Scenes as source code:
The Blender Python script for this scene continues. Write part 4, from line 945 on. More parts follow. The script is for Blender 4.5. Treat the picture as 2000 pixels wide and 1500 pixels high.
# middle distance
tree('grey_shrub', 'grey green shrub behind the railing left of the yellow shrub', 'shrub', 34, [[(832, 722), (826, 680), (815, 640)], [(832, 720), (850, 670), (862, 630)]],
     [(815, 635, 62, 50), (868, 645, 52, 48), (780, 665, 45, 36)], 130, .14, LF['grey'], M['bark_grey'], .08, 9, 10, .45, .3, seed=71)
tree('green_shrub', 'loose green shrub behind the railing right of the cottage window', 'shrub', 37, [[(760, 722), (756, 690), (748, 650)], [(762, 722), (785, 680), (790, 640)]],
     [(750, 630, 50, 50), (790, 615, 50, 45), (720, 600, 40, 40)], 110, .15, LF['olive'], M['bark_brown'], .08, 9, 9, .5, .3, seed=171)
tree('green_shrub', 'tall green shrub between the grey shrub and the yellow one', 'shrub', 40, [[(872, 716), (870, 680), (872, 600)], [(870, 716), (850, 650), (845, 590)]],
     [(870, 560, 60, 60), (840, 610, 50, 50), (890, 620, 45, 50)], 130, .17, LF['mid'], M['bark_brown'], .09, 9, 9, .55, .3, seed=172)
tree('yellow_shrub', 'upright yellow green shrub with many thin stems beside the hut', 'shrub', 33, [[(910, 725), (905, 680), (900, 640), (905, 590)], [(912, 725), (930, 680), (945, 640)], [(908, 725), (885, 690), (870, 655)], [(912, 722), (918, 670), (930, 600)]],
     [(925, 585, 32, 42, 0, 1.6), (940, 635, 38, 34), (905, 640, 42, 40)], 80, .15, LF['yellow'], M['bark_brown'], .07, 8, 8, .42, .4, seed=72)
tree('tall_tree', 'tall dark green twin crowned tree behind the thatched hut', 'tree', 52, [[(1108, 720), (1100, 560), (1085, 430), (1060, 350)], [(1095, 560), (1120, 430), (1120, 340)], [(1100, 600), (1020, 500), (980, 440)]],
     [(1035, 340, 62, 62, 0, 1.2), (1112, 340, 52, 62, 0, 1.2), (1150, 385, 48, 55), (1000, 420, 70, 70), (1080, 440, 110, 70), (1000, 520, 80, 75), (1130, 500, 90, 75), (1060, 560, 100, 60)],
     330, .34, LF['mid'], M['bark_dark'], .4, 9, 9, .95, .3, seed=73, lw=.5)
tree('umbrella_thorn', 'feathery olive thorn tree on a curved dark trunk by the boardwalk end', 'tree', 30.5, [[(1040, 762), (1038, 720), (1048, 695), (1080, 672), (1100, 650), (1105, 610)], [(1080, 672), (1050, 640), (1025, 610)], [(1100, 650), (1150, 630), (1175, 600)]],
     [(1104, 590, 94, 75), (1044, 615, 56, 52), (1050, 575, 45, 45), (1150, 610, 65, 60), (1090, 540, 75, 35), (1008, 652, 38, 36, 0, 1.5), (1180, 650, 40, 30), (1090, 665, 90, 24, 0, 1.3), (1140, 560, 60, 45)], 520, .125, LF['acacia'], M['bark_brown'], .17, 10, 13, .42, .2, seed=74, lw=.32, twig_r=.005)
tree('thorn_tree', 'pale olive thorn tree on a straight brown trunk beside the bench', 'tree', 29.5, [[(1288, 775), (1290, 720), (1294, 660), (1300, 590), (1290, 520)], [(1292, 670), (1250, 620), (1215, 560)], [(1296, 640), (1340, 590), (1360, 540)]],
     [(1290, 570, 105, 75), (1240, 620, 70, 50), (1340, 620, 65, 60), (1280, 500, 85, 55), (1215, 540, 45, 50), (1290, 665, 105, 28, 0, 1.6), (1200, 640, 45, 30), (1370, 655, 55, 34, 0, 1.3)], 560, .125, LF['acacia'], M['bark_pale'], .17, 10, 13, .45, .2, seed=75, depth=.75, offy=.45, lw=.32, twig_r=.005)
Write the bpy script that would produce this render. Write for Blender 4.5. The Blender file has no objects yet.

Task objective: Nothing may be left out: return each entry exactly as it reads.

Written response:
The Blender Python script for this scene continues. Write part 4, from line 945 on. More parts follow. The script is for Blender 4.5. Treat the picture as 2000 pixels wide and 1500 pixels high.
# middle distance
tree('grey_shrub', 'grey green shrub behind the railing left of the yellow shrub', 'shrub', 34, [[(832, 722), (826, 680), (815, 640)], [(832, 720), (850, 670), (862, 630)]],
     [(815, 635, 62, 50), (868, 645, 52, 48), (780, 665, 45, 36)], 130, .14, LF['grey'], M['bark_grey'], .08, 9, 10, .45, .3, seed=71)
tree('green_shrub', 'loose green shrub behind the railing right of the cottage window', 'shrub', 37, [[(760, 722), (756, 690), (748, 650)], [(762, 722), (785, 680), (790, 640)]],
     [(750, 630, 50, 50), (790, 615, 50, 45), (720, 600, 40, 40)], 110, .15, LF['olive'], M['bark_brown'], .08, 9, 9, .5, .3, seed=171)
tree('green_shrub', 'tall green shrub between the grey shrub and the yellow one', 'shrub', 40, [[(872, 716), (870, 680), (872, 600)], [(870, 716), (850, 650), (845, 590)]],
     [(870, 560, 60, 60), (840, 610, 50, 50), (890, 620, 45, 50)], 130, .17, LF['mid'], M['bark_brown'], .09, 9, 9, .55, .3, seed=172)
tree('yellow_shrub', 'upright yellow green shrub with many thin stems beside the hut', 'shrub', 33, [[(910, 725), (905, 680), (900, 640), (905, 590)], [(912, 725), (930, 680), (945, 640)], [(908, 725), (885, 690), (870, 655)], [(912, 722), (918, 670), (930, 600)]],
     [(925, 585, 32, 42, 0, 1.6), (940, 635, 38, 34), (905, 640, 42, 40)], 80, .15, LF['yellow'], M['bark_brown'], .07, 8, 8, .42, .4, seed=72)
tree('tall_tree', 'tall dark green twin crowned tree behind the thatched hut', 'tree', 52, [[(1108, 720), (1100, 560), (1085, 430), (1060, 350)], [(1095, 560), (1120, 430), (1120, 340)], [(1100, 600), (1020, 500), (980, 440)]],
     [(1035, 340, 62, 62, 0, 1.2), (1112, 340, 52, 62, 0, 1.2), (1150, 385, 48, 55), (1000, 420, 70, 70), (1080, 440, 110, 70), (1000, 520, 80, 75), (1130, 500, 90, 75), (1060, 560, 100, 60)],
     330, .34, LF['mid'], M['bark_dark'], .4, 9, 9, .95, .3, seed=73, lw=.5)
tree('umbrella_thorn', 'feathery olive thorn tree on a curved dark trunk by the boardwalk end', 'tree', 30.5, [[(1040, 762), (1038, 720), (1048, 695), (1080, 672), (1100, 650), (1105, 610)], [(1080, 672), (1050, 640), (1025, 610)], [(1100, 650), (1150, 630), (1175, 600)]],
     [(1104, 590, 94, 75), (1044, 615, 56, 52), (1050, 575, 45, 45), (1150, 610, 65, 60), (1090, 540, 75, 35), (1008, 652, 38, 36, 0, 1.5), (1180, 650, 40, 30), (1090, 665, 90, 24, 0, 1.3), (1140, 560, 60, 45)], 520, .125, LF['acacia'], M['bark_brown'], .17, 10, 13, .42, .2, seed=74, lw=.32, twig_r=.005)
tree('thorn_tree', 'pale olive thorn tree on a straight brown trunk beside the bench', 'tree', 29.5, [[(1288, 775), (1290, 720), (1294, 660), (1300, 590), (1290, 520)], [(1292, 670), (1250, 620), (1215, 560)], [(1296, 640), (1340, 590), (1360, 540)]],
     [(1290, 570, 105, 75), (1240, 620, 70, 50), (1340, 620, 65, 60), (1280, 500, 85, 55), (1215, 540, 45, 50), (1290, 665, 105, 28, 0, 1.6), (1200, 640, 45, 30), (1370, 655, 55, 34, 0, 1.3)], 560, .125, LF['acacia'], M['bark_pale'], .17, 10, 13, .45, .2, seed=75, depth=.75, offy=.45, lw=.32, twig_r=.005)
Write the bpy script that would produce this render. Write for Blender 4.5. The Blender file has no objects yet.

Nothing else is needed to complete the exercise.